TVディレクターの由宇子(瀧内公美)は、女子高校生のいじめ自殺を追ってドキュメンタリーを制作中。
女子高生の父親(松浦祐也)のインタビュー取材を、自殺したという川辺で撮影していた。
学校側は、女子高生が講師の男性と恋愛関係にあったと指摘、いじめなどないと釈明。
しかし、事件のあと、講師の男性も自殺。SNSの誹謗中傷の書き込みもあって、講師の家族も引っ越しを余儀なくされてしまった。
由宇子は、高校の隠蔽体質が問題だと、講師の遺族にもインタビューを依頼し、「事件の闇」を追究する番組作りをすすめていく。
しかし、テレビ局の上層部の判断で、由宇子の企画は潰されていく。憤る由宇子。
彼女の父・政志(光石研)は、高校生向けの小さな進学塾を経営していて、由宇子も夜そこを手伝い、生徒からは「ゆうこ先生」と慕われている。
ところがある日、由宇子は、生徒の萌(河合優実)から衝撃的なことを聞かされる。
萌は父子家庭で、父・哲也(梅田誠弘)は定職についておらず経済的に苦しい。
由宇子は、なにくれと萌のことを気にかけるのだが、萌が「わたし、妊娠している」と打ち明けた。
しかも相手は、父・政志だというではないか。
父を問い詰める由宇子。関係を持ったことを認める父親。
許せない思いをぶつけながら、この混乱を収拾するため、由宇子は、以前に取材で知り合った医師(池田良)に、薬での堕胎をひそかに問い合わせる。
しかし、萌は子宮外妊娠で危険な状態。
さらに進学塾の男子生徒から「萌は俺ともヤッてるし、売春もしている」と聞かされた由宇子はクルマの中で彼女に問いただすが、萌はクルマから路地に飛び出し、駆け出して行ってしまう。
萌をさがすうち、彼女がクルマにはねられたことを知る由宇子は動揺。
危篤状態だった。
駆けつけた父親の哲也に、由宇子が自分の父と関係して妊娠したのだと告げると、逆上した哲也は由宇子の首を絞め、由宇子は昏倒する。
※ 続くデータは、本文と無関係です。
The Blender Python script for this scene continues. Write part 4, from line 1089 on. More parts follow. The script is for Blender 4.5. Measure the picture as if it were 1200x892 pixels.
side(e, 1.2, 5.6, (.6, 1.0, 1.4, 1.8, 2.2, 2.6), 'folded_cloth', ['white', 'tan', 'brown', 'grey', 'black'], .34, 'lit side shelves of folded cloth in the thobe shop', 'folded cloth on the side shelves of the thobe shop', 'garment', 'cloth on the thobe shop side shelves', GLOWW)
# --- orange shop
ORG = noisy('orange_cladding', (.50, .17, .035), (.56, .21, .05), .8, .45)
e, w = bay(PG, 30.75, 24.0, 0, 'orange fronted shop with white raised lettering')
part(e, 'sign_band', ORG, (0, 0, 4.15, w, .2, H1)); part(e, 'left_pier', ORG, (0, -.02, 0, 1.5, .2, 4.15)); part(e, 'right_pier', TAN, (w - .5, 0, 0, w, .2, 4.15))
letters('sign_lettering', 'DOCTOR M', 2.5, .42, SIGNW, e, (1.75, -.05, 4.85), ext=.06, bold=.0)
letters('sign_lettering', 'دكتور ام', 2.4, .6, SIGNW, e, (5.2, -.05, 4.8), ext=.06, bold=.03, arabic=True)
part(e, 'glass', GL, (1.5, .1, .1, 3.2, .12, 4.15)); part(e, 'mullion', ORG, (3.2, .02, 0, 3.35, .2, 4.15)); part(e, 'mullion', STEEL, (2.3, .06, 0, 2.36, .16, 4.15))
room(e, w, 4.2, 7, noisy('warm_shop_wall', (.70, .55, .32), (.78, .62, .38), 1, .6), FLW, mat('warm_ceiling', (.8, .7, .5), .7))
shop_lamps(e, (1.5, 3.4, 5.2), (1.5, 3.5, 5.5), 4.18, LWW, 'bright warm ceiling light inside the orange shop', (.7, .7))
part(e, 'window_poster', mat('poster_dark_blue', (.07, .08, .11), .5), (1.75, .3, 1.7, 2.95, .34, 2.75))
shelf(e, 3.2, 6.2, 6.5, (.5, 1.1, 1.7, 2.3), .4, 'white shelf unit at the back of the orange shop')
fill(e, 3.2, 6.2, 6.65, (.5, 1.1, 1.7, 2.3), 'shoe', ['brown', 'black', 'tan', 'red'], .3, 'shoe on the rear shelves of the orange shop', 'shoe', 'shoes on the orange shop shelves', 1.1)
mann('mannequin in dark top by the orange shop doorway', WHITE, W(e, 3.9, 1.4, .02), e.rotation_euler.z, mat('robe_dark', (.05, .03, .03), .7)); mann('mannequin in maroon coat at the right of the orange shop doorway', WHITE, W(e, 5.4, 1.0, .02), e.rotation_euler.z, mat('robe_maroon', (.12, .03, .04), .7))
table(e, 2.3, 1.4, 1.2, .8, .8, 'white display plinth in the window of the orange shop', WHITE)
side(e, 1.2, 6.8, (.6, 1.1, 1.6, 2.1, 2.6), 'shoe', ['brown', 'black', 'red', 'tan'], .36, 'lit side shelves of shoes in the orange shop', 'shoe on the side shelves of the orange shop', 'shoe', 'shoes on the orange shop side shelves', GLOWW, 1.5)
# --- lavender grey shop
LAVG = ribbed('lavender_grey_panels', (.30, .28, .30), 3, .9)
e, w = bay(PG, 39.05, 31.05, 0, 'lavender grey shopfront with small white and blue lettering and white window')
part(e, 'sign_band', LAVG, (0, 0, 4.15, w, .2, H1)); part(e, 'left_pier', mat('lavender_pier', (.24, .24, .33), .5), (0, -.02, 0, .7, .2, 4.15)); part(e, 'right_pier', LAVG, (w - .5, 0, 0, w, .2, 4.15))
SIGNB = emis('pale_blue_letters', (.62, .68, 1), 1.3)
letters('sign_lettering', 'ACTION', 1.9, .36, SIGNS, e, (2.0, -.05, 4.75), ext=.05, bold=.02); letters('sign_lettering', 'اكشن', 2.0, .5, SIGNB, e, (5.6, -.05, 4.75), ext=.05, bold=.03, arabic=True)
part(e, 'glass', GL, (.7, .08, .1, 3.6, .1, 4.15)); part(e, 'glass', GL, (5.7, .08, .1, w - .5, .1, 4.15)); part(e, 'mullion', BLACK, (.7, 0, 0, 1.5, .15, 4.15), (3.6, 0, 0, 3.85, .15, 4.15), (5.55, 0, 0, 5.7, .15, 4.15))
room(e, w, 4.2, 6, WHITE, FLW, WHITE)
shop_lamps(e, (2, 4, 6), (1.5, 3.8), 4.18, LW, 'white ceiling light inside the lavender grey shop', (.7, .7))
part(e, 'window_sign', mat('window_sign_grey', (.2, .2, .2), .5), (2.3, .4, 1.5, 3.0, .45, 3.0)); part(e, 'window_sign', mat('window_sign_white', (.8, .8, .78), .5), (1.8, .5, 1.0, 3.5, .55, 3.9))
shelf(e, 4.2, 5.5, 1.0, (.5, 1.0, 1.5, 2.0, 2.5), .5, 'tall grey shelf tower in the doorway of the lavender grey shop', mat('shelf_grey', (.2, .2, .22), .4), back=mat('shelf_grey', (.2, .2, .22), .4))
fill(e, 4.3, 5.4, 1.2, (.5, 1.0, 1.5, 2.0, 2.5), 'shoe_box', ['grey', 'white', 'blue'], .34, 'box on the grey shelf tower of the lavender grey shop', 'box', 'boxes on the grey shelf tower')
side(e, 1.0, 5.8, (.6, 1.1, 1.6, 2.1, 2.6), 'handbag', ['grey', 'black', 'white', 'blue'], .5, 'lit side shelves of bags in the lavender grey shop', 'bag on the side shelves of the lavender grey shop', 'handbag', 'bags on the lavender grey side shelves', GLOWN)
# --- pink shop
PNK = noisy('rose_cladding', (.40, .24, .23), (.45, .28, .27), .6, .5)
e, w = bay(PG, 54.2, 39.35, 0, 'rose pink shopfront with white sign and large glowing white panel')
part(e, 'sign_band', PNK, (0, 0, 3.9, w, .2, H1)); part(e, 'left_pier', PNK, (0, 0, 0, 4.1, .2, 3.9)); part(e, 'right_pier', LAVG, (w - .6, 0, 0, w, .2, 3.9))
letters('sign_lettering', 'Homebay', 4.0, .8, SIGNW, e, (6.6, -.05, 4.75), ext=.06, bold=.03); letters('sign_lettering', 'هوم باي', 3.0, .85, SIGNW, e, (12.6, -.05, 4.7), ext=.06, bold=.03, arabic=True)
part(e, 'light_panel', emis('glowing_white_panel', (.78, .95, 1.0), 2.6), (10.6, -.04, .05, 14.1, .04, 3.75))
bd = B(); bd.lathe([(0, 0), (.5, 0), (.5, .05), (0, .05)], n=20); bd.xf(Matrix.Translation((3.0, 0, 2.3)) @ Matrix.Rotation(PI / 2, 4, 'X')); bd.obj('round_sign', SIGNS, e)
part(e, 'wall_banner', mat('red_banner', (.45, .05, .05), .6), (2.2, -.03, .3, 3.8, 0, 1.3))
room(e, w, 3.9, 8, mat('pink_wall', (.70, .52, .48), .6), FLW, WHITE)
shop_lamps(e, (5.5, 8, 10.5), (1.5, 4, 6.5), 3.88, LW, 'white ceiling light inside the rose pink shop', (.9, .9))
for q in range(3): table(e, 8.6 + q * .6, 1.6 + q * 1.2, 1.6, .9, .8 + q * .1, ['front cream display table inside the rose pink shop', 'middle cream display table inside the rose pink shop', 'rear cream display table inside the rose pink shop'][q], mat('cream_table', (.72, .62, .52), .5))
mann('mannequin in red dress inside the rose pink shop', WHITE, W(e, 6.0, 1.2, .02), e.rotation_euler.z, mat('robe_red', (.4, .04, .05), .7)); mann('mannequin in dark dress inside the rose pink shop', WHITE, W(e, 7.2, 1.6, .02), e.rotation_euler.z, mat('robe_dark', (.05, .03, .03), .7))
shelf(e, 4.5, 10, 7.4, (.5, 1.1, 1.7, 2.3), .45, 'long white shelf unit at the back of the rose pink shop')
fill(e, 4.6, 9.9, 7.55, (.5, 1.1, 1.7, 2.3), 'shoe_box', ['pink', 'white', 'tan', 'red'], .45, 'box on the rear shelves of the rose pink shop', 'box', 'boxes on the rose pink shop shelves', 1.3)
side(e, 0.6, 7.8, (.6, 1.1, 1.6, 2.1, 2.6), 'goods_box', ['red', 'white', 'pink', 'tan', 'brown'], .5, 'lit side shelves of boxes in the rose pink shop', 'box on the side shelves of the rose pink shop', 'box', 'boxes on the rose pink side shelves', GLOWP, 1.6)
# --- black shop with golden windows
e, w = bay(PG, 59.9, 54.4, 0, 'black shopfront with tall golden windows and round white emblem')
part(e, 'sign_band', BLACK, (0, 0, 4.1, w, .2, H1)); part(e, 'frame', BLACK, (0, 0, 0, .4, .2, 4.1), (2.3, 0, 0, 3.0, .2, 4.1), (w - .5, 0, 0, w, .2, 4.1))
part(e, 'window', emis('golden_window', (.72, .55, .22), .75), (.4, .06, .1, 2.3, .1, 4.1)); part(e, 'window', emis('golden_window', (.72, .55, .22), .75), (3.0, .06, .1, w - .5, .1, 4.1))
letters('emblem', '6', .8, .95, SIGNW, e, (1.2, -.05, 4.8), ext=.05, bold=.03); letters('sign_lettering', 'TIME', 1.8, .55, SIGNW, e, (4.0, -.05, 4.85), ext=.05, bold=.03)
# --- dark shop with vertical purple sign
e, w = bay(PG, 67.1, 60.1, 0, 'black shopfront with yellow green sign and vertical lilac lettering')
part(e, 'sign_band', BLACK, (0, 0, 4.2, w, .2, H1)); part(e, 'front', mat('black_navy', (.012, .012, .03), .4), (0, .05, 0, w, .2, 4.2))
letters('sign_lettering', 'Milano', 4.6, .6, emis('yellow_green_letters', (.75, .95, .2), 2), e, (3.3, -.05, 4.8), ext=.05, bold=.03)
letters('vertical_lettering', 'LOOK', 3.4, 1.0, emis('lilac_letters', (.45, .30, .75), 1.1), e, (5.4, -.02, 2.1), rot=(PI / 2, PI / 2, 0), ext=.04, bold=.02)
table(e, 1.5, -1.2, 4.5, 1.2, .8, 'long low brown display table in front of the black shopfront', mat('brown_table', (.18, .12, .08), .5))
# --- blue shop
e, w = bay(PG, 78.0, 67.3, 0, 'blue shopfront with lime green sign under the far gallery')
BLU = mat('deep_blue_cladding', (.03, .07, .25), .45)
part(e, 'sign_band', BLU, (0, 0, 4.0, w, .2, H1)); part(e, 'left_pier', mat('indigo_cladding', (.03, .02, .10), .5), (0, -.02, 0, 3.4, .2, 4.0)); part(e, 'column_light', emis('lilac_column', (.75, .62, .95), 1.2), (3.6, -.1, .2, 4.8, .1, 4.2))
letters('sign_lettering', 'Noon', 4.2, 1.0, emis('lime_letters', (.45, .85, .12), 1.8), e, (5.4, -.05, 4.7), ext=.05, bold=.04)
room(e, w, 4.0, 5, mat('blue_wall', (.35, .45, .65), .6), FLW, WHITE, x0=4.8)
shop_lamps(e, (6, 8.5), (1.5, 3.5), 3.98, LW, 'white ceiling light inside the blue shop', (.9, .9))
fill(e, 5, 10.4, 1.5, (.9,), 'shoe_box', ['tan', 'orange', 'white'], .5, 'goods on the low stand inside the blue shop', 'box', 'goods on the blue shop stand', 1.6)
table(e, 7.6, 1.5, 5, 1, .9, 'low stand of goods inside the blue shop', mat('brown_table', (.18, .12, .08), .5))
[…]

「問題作」「衝撃作」「今年度の傑作邦画」などと、なにかと話題になっている映画。
昨年の釜山映画祭でも受賞している。
わたしはその内容よりまず、主演が瀧内公美、というところに興味を引かれた。
昨年秋、大阪韓国映画祭で上映された「ユニヘ」という韓国映画(小樽が舞台)に出演しており、きれいな女優さんだなあ、と強く印象に残っていたのだ。
瀧内公美って知らないなあ、と思ったが、けっこうドラマや映画に出ている。
もっと活躍できる人じゃないかな? と思っていたところ、この主演作が話題に上っていた。
彼女の美貌が、意志が強くて、思ったことは突っ走ってやり通す、という由宇子のキャラにぴったりだ。ちょっとどこか井川遥に似た美人だ。
この映画が衝撃作、とされるのは、立て続けに思いもかけぬ出来事が発生するストーリー、真相究明こそがジャーナリズムの「正義」と思って突き進む由宇子なのに、身内の不祥事は、なんとか覆い隠そうとせざるを得ない矛盾などがテーマにあるからなのだろうけど。
音楽がほとんどなく、緊張感ある画面は、まるでドキュメンタリー番組そのものを見ているかのよう。
しかしながらわたしは、見終わって、傑作とは言い切れないモヤモヤした感ばかりが残ってしまう。
いろんな問題提起を投げかける「社会派映画」は多いし、もちろんこの映画の意図もそれなのだろうけど、矛盾や不正をドサリとばかりに観客に投げつけられて、どこか放置状態にされた感がぬぐえない。
出演はほかに、講師の遺族に丘みつ子、TV局の取材クルーに川瀬陽太など。